The Aviators’ brand, which was largely designed in house, features a color palette inspired by the Las Vegas sunset: navy, orange, tangerine, gold, yellow, and gray. Gemma describes the primary logo (featured on my helmet sundae above) as “a futuristic aviator pilot with the red rock canyon shining in his visor.” The players’ favorite logo, which Gemma says they chose to wear whenever the choice was left to them, features the letters LV for Las Vegas with the landscape silhouetted within the letterforms.
“When you go to New Orleans or you go to Memphis or Nashville, or you’re playing in the All Star Game or the Triple-A National Championship Game if you’re lucky enough to get there,” Gemma said, “people know what LV is, it’s Las Vegas. So that’s why we chose to do that.”

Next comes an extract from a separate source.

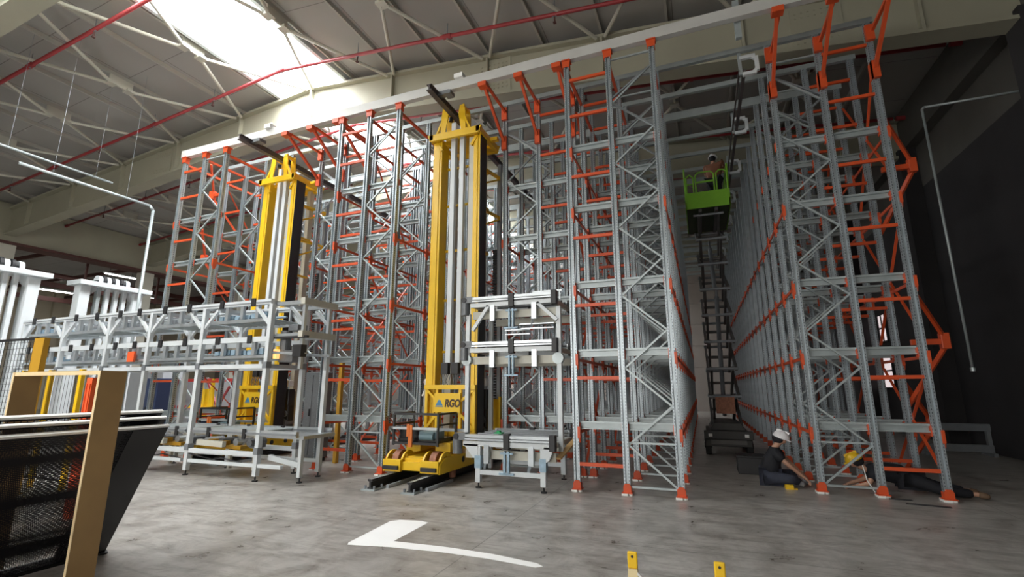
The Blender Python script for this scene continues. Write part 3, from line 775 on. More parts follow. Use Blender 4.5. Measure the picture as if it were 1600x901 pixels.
# left-hand line: bays of a tall white conveyor frame
def bay(x0, x1, y0, y1, lab, end=False, low=True):
    t = thing('roller_conveyor', lab, 'conveyor', (x0, y0, 0), 0, 'white conveyor frames on the left')
    W = x1 - x0; D = y1 - y0
    posts = [(0.05, 0), (0.05, D)] + ([(W, 0), (W, D)] if end else [])
    for xx, yy in posts:
        p = MB().box(xx - .045, xx + .045, yy - .045, yy + .045, .09, 3.22).build('post', 'white_steel', t, bevel=.006); foot(p, xx, yy)
        for z in (2.06, .52): MB().box(xx - .048, xx + .055, yy - .06, yy + .06, z - .06, z + .06).build('post_clamp', 'galv_dark', p)
    for yy in (0, D):
        MB().box(0, W - .004, yy - .04, yy + .04, 3.22, 3.32).build('top_rail', 'white_steel', t)
        MB().box(.002, W - .006, yy - .05, yy - .042, 3.25, 3.27).build('rail_groove', 'galv_dark', t)
        MB().box(.1, W - .006, yy - .035, yy + .035, 2.50, 2.60).build('middle_rail', 'white_steel', t)
        MB().box(.002, W - .006, yy - .035, yy + .035, 2.0, 2.08).build('lower_rail', 'white_steel', t)
        MB().box(.1, W - .006, yy + .02, yy + .06, 2.90, 2.96).build('shelf_rail', 'aluminium', t)
        MB().box(.1, W - .006, yy + .02, yy + .06, 2.20, 2.25).build('shelf_rail', 'aluminium', t)
        MB().bar((.07, yy, 2.82), (.42, yy, 3.18), .055).build('knee_brace', 'white_steel', t); MB().bar((W - .04, yy, 2.84), (W - .40, yy, 3.18), .055).build('knee_brace', 'white_steel', t)
    for xx in (.05, W - .05):
        MB().box(xx - .03, xx + .03, 0, D, 3.22, 3.30).build('side_rail', 'aluminium', t)
        MB().box(xx - .03, xx + .03, 0, D, 2.0, 2.08).build('side_rail', 'aluminium', t)
    for z in (3.30, 2.58):
        for xx in (W * .30, W * .76): MB().box(xx - .05, xx + .05, -.075, -.04, z - .11, z + .05).build('clamp_block', 'black', t, bevel=.006)
    for z in (2.98, 2.27):
        b = MB(); random.seed(int(z * 100) + int(x0 * 10)); blue = end or x0 < -14.5
        for i in range(9 if blue else 3):
            xx = W * .18 + i * W * .08; h = random.uniform(.04, .12); b.box(xx, xx + W * .06, .08, .30, z, z + h)
        b.tube((.3, .15, z + .06), (W - .1, .15, z + .06), .03, 8); b.tube((.3, .45, z + .05), (W - .1, .45, z + .05), .025, 8)
        b.build('pneumatic_unit', 'blue_part' if blue else 'aluminium', t)
        r = MB()
        for i in range(10): r.tube((.2 + i * (W - .4) / 9, .05, z - .03), (.2 + i * (W - .4) / 9, D - .05, z - .03), .022, 8)
        r.build('rollers', 'galv_beam', t)
        for xx in (W * .36, W * .58, W * .80):
            MB().box(xx - .04, xx + .04, -.02, .04, z - .02, z + .26).build('side_bracket', 'aluminium', t)
            MB().box(xx - .02, xx + .02, D - .1, D - .05, z, z + .3).build('side_bracket', 'cabinet', t)
    if low:
        for yy in (0, D):
            MB().box(.002, W - .006, yy - .04, yy + .04, .42, .50).build('low_rail', 'white_steel', t)
            MB().box(.15, W + (.9 if end else -.05), yy - .03, yy + .03, .78, .88).build('table_rail', 'aluminium', t)
            MB().box(.15, W + (.9 if end else -.05), yy - .05, yy - .03, .81, .84).build('table_groove', 'galv_dark', t)
            for xx in (W * .32, W * .82): MB().box(xx - .04, xx + .04, yy - .06, yy - .03, .72, .90).build('clamp_block', 'black', t, bevel=.006)
            MB().box(.1, W + (.6 if end else -.1), yy - .03, yy + .03, .24, .30).build('floor_tie', 'white_steel', t)
            MB().bar((.3, yy, .62), (1.0, yy, .60), .08, .10).build('table_bracket', 'cream_steel', t)
        r = MB()
        for i in range(14): r.tube((.2 + i * (W - .3) / 13, .05, .84), (.2 + i * (W - .3) / 13, D - .05, .84), .025, 8)
        r.build('rollers', 'galv_beam', t)
        MB().box(.3, 1.25, .15, .7, .50, .56).box(.4, .55, .1, .25, .56, .66).box(.7, .85, .1, .25, .56, .64).build('drive_tray', 'yellow_dark', t)
        for i, xx in enumerate((.25, .65, 1.05, 1.4)):
            MB().tube((xx, .2, .62), (xx, .55, .62), .07, 12).box(xx - .1, xx + .1, .3, .5, .52, .6).build('small_motor', 'motor_grey' if i % 2 else 'aluminium', t)
        MB().path([(.1, -.02, .40), (.6, .1, .30), (1.0, -.02, .36), (1.5, .0, .30)], .012, 6).build('floor_cable', 'black', t)
        for xx in (W * .35, W * .7):
            MB().box(xx - .03, xx + .03, D * .5 - .03, D * .5 + .03, .09, .80).build('table_leg', 'cream_steel', t)
    if end:
        m_ = MB().box(W + .18, W + .42, .25, .50, 2.72, 2.84).tube((W + .10, .3, 2.30), (W + .10, .3, 2.72), .10, 16).box(W + .05, W + .40, .2, .5, 2.12, 2.34)
        m_.build('gear_motor', 'motor_grey', t, bevel=.008)
        MB().box(W + .02, W + .10, .10, .18, 2.18, 2.36).build('warning_lamp', 'amber', t)
        for z in (3.24, 2.62):
            for yy in (.12, D - .12): MB().box(W, W + .75, yy - .03, yy + .03, z - .04, z + .03).build('outfeed_rail', 'aluminium', t)
            MB().box(W + .70, W + .80, 0, D, z - .06, z + .06).build('outfeed_end', 'cream_steel', t)
        for yy in (.12, D - .12):
            MB().bar((W + .02, yy, 2.3), (W + .80, yy, 2.25), .05).bar((W + .70, yy, 1.98), (W + .70, yy, 3.2), .06).bar((W + .35, yy, 3.16), (W + .70, yy, 2.85), .05).build('outfeed_stay', 'aluminium', t)
        MB().box(W + .05, W + .85, .05, .12, 2.55, 2.59).box(W + .60, W + .80, 0.0, .14, 2.20, 2.42).build('sensor_arm', 'black', t)
        lg = MB().box(W + .66, W + .74, D - .14, D - .06, .09, 2.3).build('post', 'white_steel', t); foot(lg, W + .70, D - .1)
        MB().box(W + .05, W + .95, .1, D, .74, .80).build('outfeed_table', 'aluminium', t)
        lg = MB().box(W + .80, W + .87, .15, .22, .09, .76).build('table_leg', 'white_steel', t); foot(lg, W + .84, .19)
        MB().bar((W + .1, .18, .40), (W + .82, .18, .30), .07, .09).build('table_tie', 'white_steel', t)
    return t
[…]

When I interviewed Gemma back in 2014 for a story in this series about the Las Vegas 51s, he intimated that he did not totally love the whimsical nature of the team’s alien-themed brand at the time, and even then he seemed enthusiastic about the notion of a new stadium and brand down the road. Even during this most recent conversation, he indicated that he never fully embraced the old brand: “People knew who the 51s were, whether you liked it or hated it,” he said.
With a new brand that seems much more geared toward grown-ups than kids, Gemma seemed pleased to have gotten his wish.
“You can’t say anything negative about it,” he said. “With what happened with Las Vegas Ballpark, going to the A’s, and then with the Aviators, the merchandise is awesome, the uniforms look great, the color scheme is great, the different selection of hats is great. There’s really nothing but positive things to say about the transformation from Stars to 51s to Aviators.”
Still, though, Gemma said, it’s important that no one takes any of this too seriously: “People have to put this in perspective,” he said. “It’s minor league baseball. We play in the same division as the Chihuahuas, the Isotopes, the Baby Cakes, which will be no longer because they’re going to Wichita. It’s part of the ambiance of minor league baseball, unique nicknames. It’s kind of what’s cool about minor league baseball.”
I went to an Aviators game in April, and while the logo itself has not exactly received critical acclaim (it’s one of the worst reader-reviewed logos of the year on this very site, garnering a 3.6/10 rating), the team has a beautiful new stadium and puts on a terrific in-game experience. It may be that this brand takes a bit of getting used to—between the nuances of Howard Hughes’ story and a suite of logos that is different from what minor league baseball fans have grown accustomed to, perhaps it will take the full 18 years this team is destined to play in Las Vegas for us to embrace visor guy and those canyons reflected in his glasses.